Les mêmes obligations s’imposeront dorénavant à l’ensemble de ces acteurs, notamment en matière d’évaluation de leurs risques LCB-FT, de connaissance client et vérification des bénéficiaires effectifs, de coopération avec les services de renseignement et de gel des avoirs.
Cette ordonnance renforce la lutte contre l’anonymat des transactions en actifs numériques en incluant les prestataires de services sur actifs numériques (PSAN) parmi les entités ayant l’interdiction de tenir des comptes anonymes.
De nouvelles dispositions réglementaires seront présentées afin d’accélérer la mise sur le marché de solutions d’identification numérique pour les transactions en actifs numériques. Cette demande, qui émane des acteurs de l’écosystème, permettra de lutter contre l’anonymat des transactions en actifs numériques tout en facilitant l’identification des utilisateurs.

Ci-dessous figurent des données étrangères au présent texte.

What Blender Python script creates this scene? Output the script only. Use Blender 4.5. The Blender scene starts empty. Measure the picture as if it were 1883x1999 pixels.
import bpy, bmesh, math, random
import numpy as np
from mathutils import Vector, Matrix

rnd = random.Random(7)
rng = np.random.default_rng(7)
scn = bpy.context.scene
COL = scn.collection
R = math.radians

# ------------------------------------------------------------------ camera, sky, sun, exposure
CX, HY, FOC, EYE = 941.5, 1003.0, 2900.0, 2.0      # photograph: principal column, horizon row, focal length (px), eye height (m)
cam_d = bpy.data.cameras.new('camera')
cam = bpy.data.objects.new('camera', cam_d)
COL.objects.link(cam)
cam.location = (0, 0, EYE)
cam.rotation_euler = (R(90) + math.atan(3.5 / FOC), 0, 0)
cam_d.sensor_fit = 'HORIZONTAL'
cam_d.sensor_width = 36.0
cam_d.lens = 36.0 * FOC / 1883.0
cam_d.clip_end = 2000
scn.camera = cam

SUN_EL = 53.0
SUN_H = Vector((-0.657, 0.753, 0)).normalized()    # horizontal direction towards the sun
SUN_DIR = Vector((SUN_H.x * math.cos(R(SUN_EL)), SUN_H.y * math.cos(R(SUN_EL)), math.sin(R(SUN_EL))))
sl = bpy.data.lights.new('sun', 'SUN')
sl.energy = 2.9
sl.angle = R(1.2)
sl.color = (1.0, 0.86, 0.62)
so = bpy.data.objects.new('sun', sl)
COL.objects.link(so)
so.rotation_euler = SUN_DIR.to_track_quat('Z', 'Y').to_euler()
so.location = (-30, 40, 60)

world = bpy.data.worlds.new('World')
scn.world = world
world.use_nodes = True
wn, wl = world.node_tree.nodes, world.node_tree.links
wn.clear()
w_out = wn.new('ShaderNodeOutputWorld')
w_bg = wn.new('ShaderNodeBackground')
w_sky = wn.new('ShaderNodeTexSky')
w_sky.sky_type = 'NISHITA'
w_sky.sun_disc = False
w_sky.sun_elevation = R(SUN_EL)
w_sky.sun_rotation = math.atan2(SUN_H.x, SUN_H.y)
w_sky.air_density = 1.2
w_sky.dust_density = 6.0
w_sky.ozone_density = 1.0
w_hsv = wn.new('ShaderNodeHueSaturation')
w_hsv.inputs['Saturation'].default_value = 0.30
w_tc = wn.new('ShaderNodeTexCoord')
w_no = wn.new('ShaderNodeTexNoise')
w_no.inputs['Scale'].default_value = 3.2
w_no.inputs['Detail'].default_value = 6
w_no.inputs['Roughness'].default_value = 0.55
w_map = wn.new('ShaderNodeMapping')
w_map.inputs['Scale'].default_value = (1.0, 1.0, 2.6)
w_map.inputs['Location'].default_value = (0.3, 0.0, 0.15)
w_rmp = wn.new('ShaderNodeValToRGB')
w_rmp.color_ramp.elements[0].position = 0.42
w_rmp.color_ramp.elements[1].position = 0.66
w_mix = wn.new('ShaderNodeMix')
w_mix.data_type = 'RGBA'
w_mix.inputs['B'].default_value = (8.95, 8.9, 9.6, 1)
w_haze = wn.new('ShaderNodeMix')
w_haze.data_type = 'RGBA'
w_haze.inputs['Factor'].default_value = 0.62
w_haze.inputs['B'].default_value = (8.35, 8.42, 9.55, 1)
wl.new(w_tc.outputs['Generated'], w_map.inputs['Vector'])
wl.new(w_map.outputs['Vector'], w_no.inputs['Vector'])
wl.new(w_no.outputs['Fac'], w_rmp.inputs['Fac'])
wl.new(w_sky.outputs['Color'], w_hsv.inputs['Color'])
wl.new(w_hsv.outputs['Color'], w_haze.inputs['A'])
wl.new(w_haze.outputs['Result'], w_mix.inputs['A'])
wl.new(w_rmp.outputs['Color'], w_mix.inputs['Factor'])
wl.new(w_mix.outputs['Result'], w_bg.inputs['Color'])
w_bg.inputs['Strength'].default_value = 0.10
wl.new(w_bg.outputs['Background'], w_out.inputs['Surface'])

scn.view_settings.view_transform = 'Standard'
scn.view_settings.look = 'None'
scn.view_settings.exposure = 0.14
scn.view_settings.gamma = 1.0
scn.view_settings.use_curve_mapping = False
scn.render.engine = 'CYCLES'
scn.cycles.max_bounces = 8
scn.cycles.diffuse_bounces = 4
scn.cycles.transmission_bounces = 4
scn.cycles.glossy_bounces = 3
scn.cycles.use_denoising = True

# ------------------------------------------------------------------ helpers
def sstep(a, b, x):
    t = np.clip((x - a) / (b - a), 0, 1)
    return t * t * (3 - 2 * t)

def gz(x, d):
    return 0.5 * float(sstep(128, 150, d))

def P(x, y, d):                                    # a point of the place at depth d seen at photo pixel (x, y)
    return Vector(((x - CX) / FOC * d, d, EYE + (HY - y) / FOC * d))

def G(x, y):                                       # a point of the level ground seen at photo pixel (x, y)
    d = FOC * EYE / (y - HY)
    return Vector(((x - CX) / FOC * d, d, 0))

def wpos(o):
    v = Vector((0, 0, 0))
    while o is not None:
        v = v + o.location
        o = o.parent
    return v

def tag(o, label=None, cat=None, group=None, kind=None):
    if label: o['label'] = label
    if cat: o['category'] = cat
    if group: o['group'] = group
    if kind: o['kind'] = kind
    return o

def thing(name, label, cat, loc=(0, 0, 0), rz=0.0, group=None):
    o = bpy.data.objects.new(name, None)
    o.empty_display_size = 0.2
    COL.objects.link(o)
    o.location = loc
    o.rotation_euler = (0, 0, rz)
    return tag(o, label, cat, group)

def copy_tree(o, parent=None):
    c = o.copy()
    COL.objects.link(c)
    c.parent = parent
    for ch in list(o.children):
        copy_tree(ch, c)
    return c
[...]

Par ailleurs, afin de renforcer l’attractivité et la compétitivité de la Place de Paris en l’absence de cadre européen harmonisé en la matière, cette ordonnance allège les contrôles préalables auxquels étaient soumis les PSAN visés par la loi Pacte en les restreignant aux seules obligations les plus décisives en matière de LCB-FT.
Enfin, afin de réduire les risques que pourraient porter des acteurs européens exerçant en France sous le régime de la libre prestation de services et éviter toute distorsion de concurrence entre ces derniers et les PSAN établis en France, cette ordonnance confirme les obligations d’enregistrement préalable applicables aux acteurs étrangers désireux de cibler le marché français sans y avoir d’établissement fixe.
Ce cadre national renforcé sera particulièrement valorisé dans le cadre de l’évaluation de notre dispositif national de LCB-FT par le GAFI. Il sera également promu au niveau européen dans la perspective de la présentation par la Commission européenne, au premier semestre 2021, d’une proposition législative refondant le système européen de supervision LCB-FT.«
Source : minefi.hosting.augure.com
[1] Respectivement ministre de l’Economie, des Finances et de la Relance, ministre des Outre-mer, et ministre délégué chargé des Comptes publics.